To create our own “percent” fuction, all we need to do is wrap the code for the calculation in a block form with “defun”.
In this case, we always have two “arguments” (variables that are used by the function), which in our example are var1 and var2. So when we define the function we need to specify that there will be two variables.
(DEFUN PERCENT (VAR1 VAR2)
then we just add the block of code:
(SETQ TEMP1 (+ VAR1 VAR2))
(SETQ TEMP2 (/ VAR1 1.0 TEMP1))
(SETQ VAR3 (* TEMP2 100))
and close the block with another “)”
(DEFUN PERCENT (VAR1 VAR2)
(SETQ TEMP1 (+ VAR1 VAR2))
(SETQ TEMP2 (/ VAR1 1.0 TEMP1))
(SETQ VAR3 (* TEMP2 100)))
One thing to note here is that a function will return the value of the last thing that it does, which in this case is multiplying TEMP2 by 100.
As this value is automatically returned by the function, there is no need to assign the value to VAR3 within the function - in fact it is better not to. So the completed function would be:
(DEFUN PERCENT (VAR1 VAR2)
(SETQ TEMP1 (+ VAR1 VAR2))
(SETQ TEMP2 (/ VAR1 1.0 TEMP1))
(* TEMP2 100))
Now there IS a function that can calculate the percentage for us, so each time we need to use it we can just type:
(SETQ VAR3 (PERCENT VAR1 VAR2))
The other thing to note is that within our function we do not need to use the same names for the variables as we do in the main code. In fact it is better if we deliberately use different variable names in the function from what are used in the main code (otherwise a variable may inadvertently get set to an unexpected value).
Your naming convention could be anything you like - I tend to use shorter variable names within functions but you could use any convention you like.
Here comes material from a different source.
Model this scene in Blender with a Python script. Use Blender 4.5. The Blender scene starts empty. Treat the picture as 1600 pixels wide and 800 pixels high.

The point is that once we have written the function then we can use it with:
(SETQ MYFRUIT (PERCENT APPLES PAIRS))
or
(SETQ NOISELEVEL (PERCENT INPUT OUTPUT))
or
(SETQ ANSWER (PERCENT 25 75))
or anything else, provided that you supply the function “PERCENT” with two numerical values.
So to write the function and test it we could just have:
(setq var1 25)
(setq var2 75)
(defun percent (v1 v2)
(/ v1 0.01 (+ v1 v2)))
(print (percent var1 var2))
and we could even add a comment to remind us what the code does:
(setq var1 25)
(setq var2 75)
;; Function calculates what percentage v1 is of the total of v1+v2
(defun percent (v1 v2)
(/ v1 0.01 (+ v1 v2)))
(print (percent var1 var2)) ; test it
and if we need to use that function a dozen times, then by using our specially made “module” we not only save a page of typing, but the code is much easier to read and once we have tested that the module works we know that it will work every time we use it, rather than having to re-code it a dozen times.
None of this has anything to do with object oriented programming - it is just a method provided in Nyquist/XLisp for putting code into modules.